■ Goal:
Only the lines from the line containing "Recreate this scene" to the line containing "S.camera = cam", with both of those lines, are to be repeated exactly. Leave the images out.

■ Supplied information:
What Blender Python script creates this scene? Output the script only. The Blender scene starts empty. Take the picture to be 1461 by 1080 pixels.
--
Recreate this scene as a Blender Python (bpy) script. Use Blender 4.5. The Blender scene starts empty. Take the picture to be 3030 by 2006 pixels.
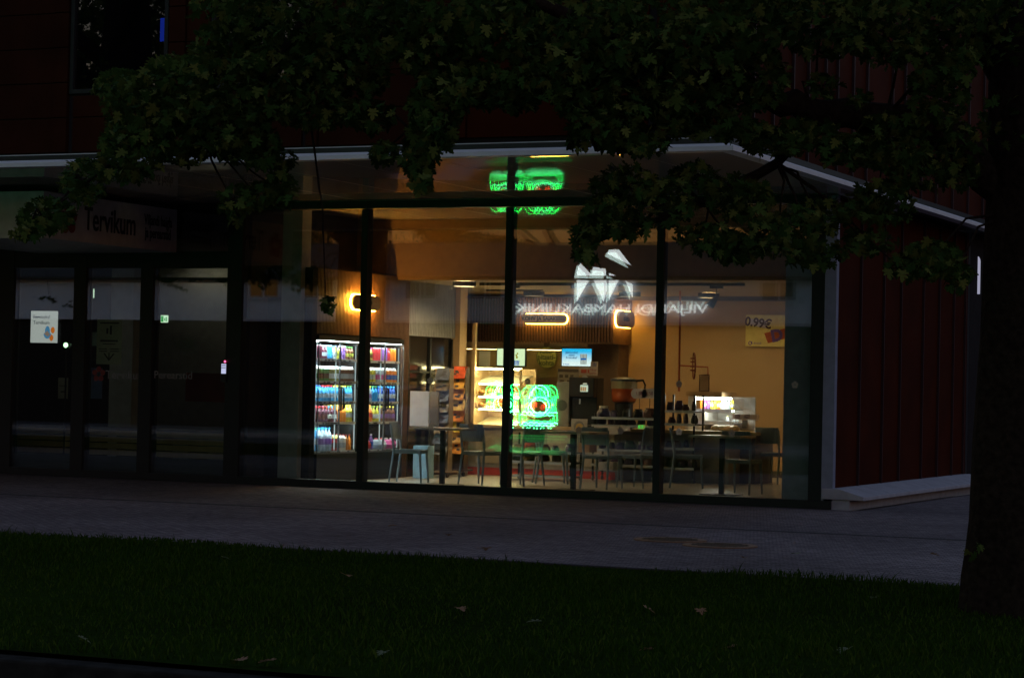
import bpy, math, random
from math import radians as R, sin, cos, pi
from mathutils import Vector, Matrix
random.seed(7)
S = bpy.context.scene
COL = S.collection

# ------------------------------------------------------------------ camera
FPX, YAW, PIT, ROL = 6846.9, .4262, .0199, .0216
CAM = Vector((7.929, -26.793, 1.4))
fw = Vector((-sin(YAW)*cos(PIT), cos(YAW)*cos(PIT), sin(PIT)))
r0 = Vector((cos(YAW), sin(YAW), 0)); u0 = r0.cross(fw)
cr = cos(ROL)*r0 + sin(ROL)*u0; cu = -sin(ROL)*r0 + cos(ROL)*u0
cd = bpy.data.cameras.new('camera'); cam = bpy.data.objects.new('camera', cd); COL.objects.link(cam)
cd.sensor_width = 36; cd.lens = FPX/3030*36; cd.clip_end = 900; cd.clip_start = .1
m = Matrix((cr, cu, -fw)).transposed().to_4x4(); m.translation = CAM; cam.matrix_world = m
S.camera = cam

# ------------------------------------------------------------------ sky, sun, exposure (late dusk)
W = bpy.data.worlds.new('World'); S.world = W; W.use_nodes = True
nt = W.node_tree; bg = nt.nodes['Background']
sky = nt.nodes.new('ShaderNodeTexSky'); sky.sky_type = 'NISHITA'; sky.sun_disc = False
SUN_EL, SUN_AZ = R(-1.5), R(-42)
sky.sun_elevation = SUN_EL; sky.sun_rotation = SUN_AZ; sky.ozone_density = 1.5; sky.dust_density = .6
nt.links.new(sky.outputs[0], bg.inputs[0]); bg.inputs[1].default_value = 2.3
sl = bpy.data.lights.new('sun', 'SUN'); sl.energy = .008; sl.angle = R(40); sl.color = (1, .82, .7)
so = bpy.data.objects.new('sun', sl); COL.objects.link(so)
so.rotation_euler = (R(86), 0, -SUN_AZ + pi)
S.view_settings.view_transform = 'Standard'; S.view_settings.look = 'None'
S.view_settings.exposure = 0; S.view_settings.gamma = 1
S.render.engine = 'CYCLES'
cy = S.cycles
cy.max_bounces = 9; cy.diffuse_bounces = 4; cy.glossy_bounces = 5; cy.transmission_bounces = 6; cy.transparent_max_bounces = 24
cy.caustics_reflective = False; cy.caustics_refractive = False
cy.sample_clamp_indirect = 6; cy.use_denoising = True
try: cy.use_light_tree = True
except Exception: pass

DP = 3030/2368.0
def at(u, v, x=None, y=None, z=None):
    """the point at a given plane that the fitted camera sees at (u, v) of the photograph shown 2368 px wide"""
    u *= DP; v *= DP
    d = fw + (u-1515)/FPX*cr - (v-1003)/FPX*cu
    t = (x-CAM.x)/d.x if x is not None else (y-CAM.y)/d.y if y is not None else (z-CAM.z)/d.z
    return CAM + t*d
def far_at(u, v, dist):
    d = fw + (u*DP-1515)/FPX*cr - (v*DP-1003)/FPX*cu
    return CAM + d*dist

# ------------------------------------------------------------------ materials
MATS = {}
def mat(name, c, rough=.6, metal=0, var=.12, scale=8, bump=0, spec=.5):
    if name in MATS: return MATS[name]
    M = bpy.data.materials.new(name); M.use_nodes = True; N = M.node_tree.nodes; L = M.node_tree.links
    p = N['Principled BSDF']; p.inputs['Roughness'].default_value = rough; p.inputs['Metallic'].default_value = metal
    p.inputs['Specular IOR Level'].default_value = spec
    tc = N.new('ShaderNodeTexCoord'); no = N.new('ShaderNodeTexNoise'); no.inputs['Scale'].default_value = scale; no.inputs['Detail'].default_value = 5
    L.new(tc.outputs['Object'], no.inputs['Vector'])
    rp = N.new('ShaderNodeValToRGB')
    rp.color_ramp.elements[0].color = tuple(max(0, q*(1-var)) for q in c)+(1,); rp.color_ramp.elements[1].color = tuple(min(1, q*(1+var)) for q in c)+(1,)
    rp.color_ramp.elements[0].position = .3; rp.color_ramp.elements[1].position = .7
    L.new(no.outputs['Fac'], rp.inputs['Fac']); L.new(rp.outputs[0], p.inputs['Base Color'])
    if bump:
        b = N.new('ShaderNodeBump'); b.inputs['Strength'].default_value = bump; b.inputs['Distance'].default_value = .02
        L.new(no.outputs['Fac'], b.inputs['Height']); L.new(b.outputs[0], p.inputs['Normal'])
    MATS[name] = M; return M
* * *
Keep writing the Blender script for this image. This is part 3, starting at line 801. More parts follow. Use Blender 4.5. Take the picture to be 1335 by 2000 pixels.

■ Solution for this problem:
Recreate this scene as a Blender Python (bpy) script. Use Blender 4.5. The Blender scene starts empty. Take the picture to be 3030 by 2006 pixels.
import bpy, math, random
from math import radians as R, sin, cos, pi
from mathutils import Vector, Matrix
random.seed(7)
S = bpy.context.scene
COL = S.collection

# ------------------------------------------------------------------ camera
FPX, YAW, PIT, ROL = 6846.9, .4262, .0199, .0216
CAM = Vector((7.929, -26.793, 1.4))
fw = Vector((-sin(YAW)*cos(PIT), cos(YAW)*cos(PIT), sin(PIT)))
r0 = Vector((cos(YAW), sin(YAW), 0)); u0 = r0.cross(fw)
cr = cos(ROL)*r0 + sin(ROL)*u0; cu = -sin(ROL)*r0 + cos(ROL)*u0
cd = bpy.data.cameras.new('camera'); cam = bpy.data.objects.new('camera', cd); COL.objects.link(cam)
cd.sensor_width = 36; cd.lens = FPX/3030*36; cd.clip_end = 900; cd.clip_start = .1
m = Matrix((cr, cu, -fw)).transposed().to_4x4(); m.translation = CAM; cam.matrix_world = m
S.camera = cam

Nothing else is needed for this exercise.